*WRITTEN TASK*
Reproduce the material below line by line, beginning with its first line and ending with the line that contains "np.linspace(0, wz, nz))"; leave out pictures.

*DATA PROVIDED*
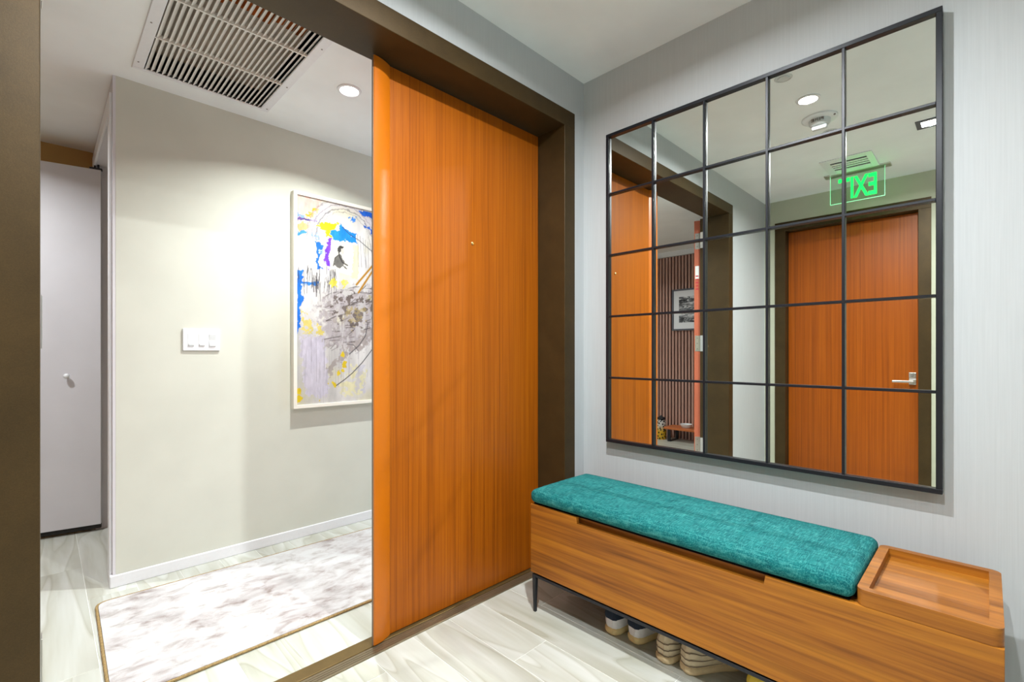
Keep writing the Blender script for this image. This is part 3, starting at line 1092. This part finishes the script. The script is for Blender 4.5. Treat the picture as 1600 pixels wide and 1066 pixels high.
def paint(nx, nz, wx, wz):
    rng = np.random.default_rng(11)
    X, Z = np.meshgrid(np.linspace(0, wx, nx), np.linspace(0, wz, nz))

    def noise(sx, sz, octv=3):
        out = np.zeros_like(X)
        amp = 1.0
        tot = 0
        for o_ in range(octv):
            gx, gz = max(2, int(wx / sx * 2 ** o_) + 2), max(2, int(wz / sz * 2 ** o_) + 2)
            g = rng.random((gz, gx))
            fx = np.linspace(0, gx - 1.001, nx)
            fz = np.linspace(0, gz - 1.001, nz)
            ix, iz = fx.astype(int), fz.astype(int)
            ax, az = fx - ix, fz - iz
            ax, az = ax * ax * (3 - 2 * ax), az * az * (3 - 2 * az)
            v = (g[np.ix_(iz, ix)] * (1 - ax) + g[np.ix_(iz, ix + 1)] * ax) * (1 - az)[:, None] + (g[np.ix_(iz + 1, ix)] * (1 - ax) + g[np.ix_(iz + 1, ix + 1)] * ax) * az[:, None]
            out += amp * v
            tot += amp
            amp *= 0.55
        return out / tot
    img = np.empty((nz, nx, 3))
    img[:] = (212, 210, 208)
    n1, n2 = noise(0.25, 0.35, 5), noise(0.04, 0.14, 4)
    img += (n1[..., None] - 0.5) * 50 + (n2[..., None] - 0.5) * 34
    ylw = np.clip((noise(0.2, 0.2, 4) - 0.52) * 5, 0, 1)[..., None] * 0.35
    img = img * (1 - ylw) + np.array((222, 214, 160)) * ylw
    wx_, wz_ = noise(0.02, 0.02, 3) - 0.5, noise(0.02, 0.02, 3) - 0.5

    def inside(pts, rag):
        x, z = X + wx_ * rag, Z + wz_ * rag
        r = np.zeros(X.shape, bool)
        n = len(pts)
        for i in range(n):
            (x1, z1), (x2, z2) = pts[i], pts[(i + 1) % n]
            if z1 == z2:
                continue
            cnd = ((z1 > z) != (z2 > z)) & (x < (x2 - x1) * (z - z1) / (z2 - z1) + x1)
            r ^= cnd
        return r

    def poly(pts, c, a=1.0, rag=0.03, hole=0.0, streak=False):
        m = inside(pts, rag).astype(float) * a
        if hole:
            h = n2 if streak else noise(0.03, 0.03, 3)
            m = m * (h > hole)
        v = (noise(0.02, 0.05, 3)[..., None] - 0.5) * 40
        img[:] = img * (1 - m[..., None]) + (np.array(c) + v) * m[..., None]

    def line(pts, wd, c, a=0.8, br=0.35):
        m = np.zeros(X.shape)
        for (x1, z1), (x2, z2) in zip(pts, pts[1:]):
            dx, dz = x2 - x1, z2 - z1
            t = np.clip(((X - x1) * dx + (Z - z1) * dz) / (dx * dx + dz * dz + 1e-9), 0, 1)
            dd = np.hypot(X - x1 - t * dx, Z - z1 - t * dz)
            m = np.maximum(m, np.clip(1.4 - dd / wd, 0, 1))
        m = m * a * np.clip((n2 - br) * 6 + 0.4, 0, 1)
        img[:] = img * (1 - m[..., None]) + np.array(c) * m[..., None]
    poly([(0.001, 1.353), (0.149, 1.366), (0.141, 1.278), (0.07, 1.213), (0.001, 1.192)], (224, 178, 166), 0.75, 0.06)
    poly([(0.113, 1.315), (0.152, 1.32), (0.127, 1.26), (0.07, 1.22), (0.06, 1.239)], (238, 168, 44), 1, 0.06, 0.38)
    poly([(0.001, 1.178), (0.098, 1.197), (0.106, 1.163), (0.001, 1.136)], (224, 168, 108), 0.9, 0.05)
    poly([(0.001, 1.248), (0.042, 1.239), (0.053, 1.21), (0.008, 1.215)], (96, 150, 214), 0.8, 0.05)
    poly([(0.001, 1.216), (0.134, 1.222), (0.134, 1.21), (0.001, 1.2)], (74, 56, 128), 0.9, 0.02)
    # arch of grey and lilac bands
    rad = np.hypot(X - 0.33, (Z - 1.12) * 0.95)
    for r_, w_, c_, a_ in ((0.235, 0.03, (206, 198, 206), 0.7), (0.262, 0.004, (132, 126, 136), 0.6), (0.23, 0.003, (120, 116, 122), 0.6), (0.205, 0.004, (110, 108, 112), 0.7), (0.185, 0.002, (120, 112, 112), 0.7)):
        mm = np.clip(1.3 - np.abs(rad + wx_ * 0.02 - r_) / w_, 0, 1) * a_ * (Z > 1.08)
        img[:] = img * (1 - mm[..., None]) + np.array(c_) * mm[..., None]
    poly([(0.149, 1.203), (0.2, 1.224), (0.279, 1.232), (0.26, 1.188), (0.222, 1.122), (0.193, 1.142), (0.189, 1.171), (0.134, 1.175)], (240, 214, 18), 1, 0.05, 0.25)
    poly([(0.222, 1.17), (0.283, 1.185), (0.291, 1.238), (0.318, 1.202), (0.41, 1.181), (0.414, 1.117), (0.349, 1.11), (0.334, 1.13), (0.318, 1.109), (0.237, 1.11)], (18, 132, 228), 1, 0.025, 0.2)
    poly([(0.42, 1.359), (0.62, 1.362), (0.62, 1.31), (0.475, 1.313)], (24, 96, 206), 1, 0.04, 0.25)
    poly([(0.36, 1.29), (0.40, 1.30), (0.41, 1.27), (0.37, 1.262)], (60, 130, 214), 1, 0.05, 0.4)
    poly([(0.47, 1.26), (0.6, 1.27), (0.6, 1.2), (0.5, 1.22)], (40, 100, 200), 1, 0.08, 0.55)
    poly([(0.008, 1.124), (0.036, 1.15), (0.067, 1.134), (0.063, 1.119), (0.008, 1.106)], (60, 140, 220), 1, 0.03)
    poly([(0.10, 1.14), (0.17, 1.15), (0.15, 1.08), (0.11, 1.09)], (130, 160, 214), 0.8, 0.08, 0.45)
    poly([(0.12, 1.079), (0.145, 1.076), (0.182, 1.064), (0.171, 1.015), (0.152, 0.991), (0.145, 0.917), (0.182, 0.904), (0.134, 0.898), (0.131, 0.987)], (28, 112, 222), 1, 0.03, 0.3)
    poly([(0.15, 1.03), (0.2, 1.03), (0.19, 0.92), (0.16, 0.92)], (196, 206, 232), 0.8, 0.05)
    poly([(0.207, 1.116), (0.226, 1.119), (0.219, 1.0), (0.222, 0.913), (0.207, 0.896), (0.182, 0.995)], (112, 50, 204), 0.95, 0.04, 0.3)
    poly([(0.02, 1.09), (0.09, 1.09), (0.10, 0.96), (0.0, 0.94)], (206, 204, 202), 0.6, 0.08)
    poly([(0.226, 1.097), (0.393, 1.098), (0.385, 0.88), (0.222, 0.902)], (240, 237, 226), 1, 0.012)
    poly([(0.385, 1.098), (0.43, 1.1), (0.42, 0.86), (0.38, 0.87)], (236, 226, 176), 0.8, 0.03)
    # charcoal sketch of a standing figure
    poly([(0.272, 1.06), (0.291, 1.082), (0.322, 1.075), (0.306, 1.058), (0.302, 1.039), (0.287, 1.029), (0.272, 1.038)], (72, 70, 68), 1, 0.006)
    poly([(0.302, 1.061), (0.32, 1.06), (0.32, 1.03), (0.306, 1.017), (0.297, 1.034)], (196, 192, 184), 1, 0.006)
    poly([(0.283, 1.017), (0.299, 1.019), (0.302, 1.001), (0.33, 0.968), (0.357, 0.945), (0.345, 0.917), (0.314, 0.939), (0.291, 0.921), (0.264, 0.925), (0.245, 0.934), (0.256, 0.991)], (104, 102, 98), 0.95, 0.012, 0.42)
    line([(0.283, 1.03), (0.29, 1.0), (0.31, 0.965), (0.345, 0.95)], 0.005, (50, 48, 46), 0.9, 0.1)
    line([(0.245, 0.934), (0.256, 0.99), (0.283, 1.015)], 0.004, (70, 68, 66), 0.9, 0.1)
    poly([(0.001, 0.878), (0.046, 0.876), (0.039, 0.791), (0.025, 0.719), (0.043, 0.716), (0.025, 0.616), (0.017, 0.5), (0.0, 0.443)], (26, 114, 216), 1, 0.03, 0.22)
    poly([(0.04, 0.80), (0.14, 0.81), (0.14, 0.79), (0.04, 0.775)], (40, 122, 216), 1, 0.03, 0.3)
    poly([(0.04, 0.79), (0.13, 0.77), (0.16, 0.5), (0.04, 0.52)], (222, 220, 220), 0.7, 0.05)
    for k in range(60):
        x = rng.uniform(0, 0.26)
        z = rng.uniform(0.80, 0.93)
        line([(x, z), (x + rng.uniform(-0.01, 0.01), z - rng.uniform(0.03, 0.12))], 0.0022, (66, 62, 66), rng.uniform(0.4, 0.9), 0.3)
    poly([(0.222, 0.824), (0.253, 0.854), (0.275, 0.815), (0.26, 0.791), (0.222, 0.795)], (214, 204, 70), 0.9, 0.04, 0.3)
    poly([(0.291, 0.832), (0.338, 0.848), (0.353, 0.823), (0.306, 0.788)], (220, 208, 90), 0.9, 0.04, 0.3)
    poly([(0.501, 0.753), (0.62, 0.764), (0.62, 0.70), (0.484, 0.708)], (232, 222, 40), 0.9, 0.06, 0.4)
    poly([(0.183, 0.728), (0.62, 0.80), (0.62, 0.5), (0.418, 0.417), (0.316, 0.372), (0.183, 0.405), (0.174, 0.574)], (156, 147, 148), 0.75, 0.2, 0.40, True)
    poly([(0.16, 0.76), (0.62, 0.84), (0.62, 0.45), (0.3, 0.33), (0.14, 0.4)], (190, 184, 188), 0.6, 0.25, 0.42)
    poly([(0.22, 0.72), (0.56, 0.78), (0.56, 0.55), (0.30, 0.5)], (98, 86, 80), 0.8, 0.15, 0.58)
    poly([(0.3, 0.66), (0.5, 0.66), (0.4, 0.5)], (176, 158, 104), 0.6, 0.12, 0.45)
    poly([(0.025, 0.616), (0.09, 0.57), (0.174, 0.506), (0.17, 0.455), (0.082, 0.461), (0.033, 0.46)], (226, 206, 92), 0.75, 0.06, 0.42)
    poly([(0.025, 0.447), (0.179, 0.447), (0.205, 0.217), (0.209, 0.046), (0.066, 0.047), (0.033, 0.304)], (206, 201, 220), 0.85, 0.06)
    poly([(0.62, 0.62), (0.62, 0.502), (0.38, 0.328), (0.28, 0.25), (0.226, 0.174), (0.2, 0.217), (0.307, 0.363)], (166, 156, 152), 0.8, 0.1, 0.42)
    poly([(0.28, 0.111), (0.38, 0.248), (0.5, 0.2), (0.45, 0.034), (0.307, 0.04)], (232, 226, 170), 0.7, 0.08, 0.35)
    poly([(0.40, 0.22), (0.47, 0.26), (0.47, 0.05), (0.41, 0.06)], (200, 198, 214), 0.7, 0.06, 0.4)
    for k in range(70):
        x = rng.uniform(0.18, 0.55)
        z = 0.42 + 0.55 * (x - 0.18) + rng.uniform(-0.1, 0.3)
        aa = rng.uniform(-0.1, 1.0)
        ll = rng.uniform(0.03, 0.12)
        line([(x, min(z, 0.8)), (x + ll * math.cos(aa), min(z, 0.8) + ll * math.sin(aa) * 0.7)], rng.uniform(0.0015, 0.004), (78, 70, 68), rng.uniform(0.4, 0.8), 0.4)
    for k in range(45):
        x = rng.uniform(0.02, 0.55)
        z = rng.uniform(0.2, 0.5)
        line([(x, z), (x + rng.uniform(-0.008, 0.008), z - rng.uniform(0.08, 0.3))], 0.0018, (150, 146, 154), rng.uniform(0.3, 0.6), 0.4)
    line([(0.53, 0.36), (0.505, 0.328), (0.456, 0.269), (0.38, 0.195), (0.325, 0.153), (0.262, 0.112)], 0.003, (58, 56, 62), 0.95, 0.15)
    line([(0.34, 0.4), (0.39, 0.395), (0.43, 0.35)], 0.0025, (80, 76, 80), 0.8, 0.2)
    line([(0.36, 0.33), (0.43, 0.39), (0.48, 0.46), (0.5, 0.55)], 0.004, (80, 76, 80), 0.8, 0.3)
    for (x, z), r_ in zip([(0.325, 0.258), (0.28, 0.202), (0.253, 0.125), (0.211, 0.131), (0.012, 0.092), (0.012, 0.04), (0.149, 0.018), (0.316, 0.214), (0.307, 0.328)], (0.018, 0.014, 0.014, 0.008, 0.02, 0.022, 0.008, 0.012, 0.016)):
        poly([(x + r_ * math.cos(q), z + r_ * 1.2 * math.sin(q)) for q in np.linspace(0, 6.28, 9)[:-1]], (226, 196, 30), 0.95, 0.03)
    for a_, b_ in (((0.543, 0.98), (0.412, 0.822)), ((0.543, 0.944), (0.428, 0.767)), ((0.62, 1.06), (0.54, 0.975))):
        line([a_, b_], 0.0065, (170, 114, 14), 1.0, 0.0)
    for k in range(8):
        x = 0.42 + 0.02 * k
        line([(x, 1.18 - 0.01 * k), (x + rng.uniform(-0.02, 0.03), 0.95)], 0.002, (90, 88, 92), 0.6, 0.3)
    line([(0.31, 1.21), (0.36, 1.17), (0.43, 1.14), (0.54, 1.07)], 0.003, (60, 60, 70), 0.8, 0.2)
    # right, hidden half of the canvas goes on in the same manner
    poly([(0.68, 1.2), (0.9, 1.25), (0.95, 1.0), (0.75, 0.95)], (40, 120, 214), 0.9, 0.1, 0.4)
    poly([(0.7, 0.6), (0.95, 0.7), (0.9, 0.4), (0.72, 0.35)], (214, 196, 110), 0.8, 0.12, 0.4)
    return np.clip(img * 0.9, 0, 255)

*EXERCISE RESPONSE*
Keep writing the Blender script for this image. This is part 3, starting at line 1092. This part finishes the script. The script is for Blender 4.5. Treat the picture as 1600 pixels wide and 1066 pixels high.
def paint(nx, nz, wx, wz):
    rng = np.random.default_rng(11)
    X, Z = np.meshgrid(np.linspace(0, wx, nx), np.linspace(0, wz, nz))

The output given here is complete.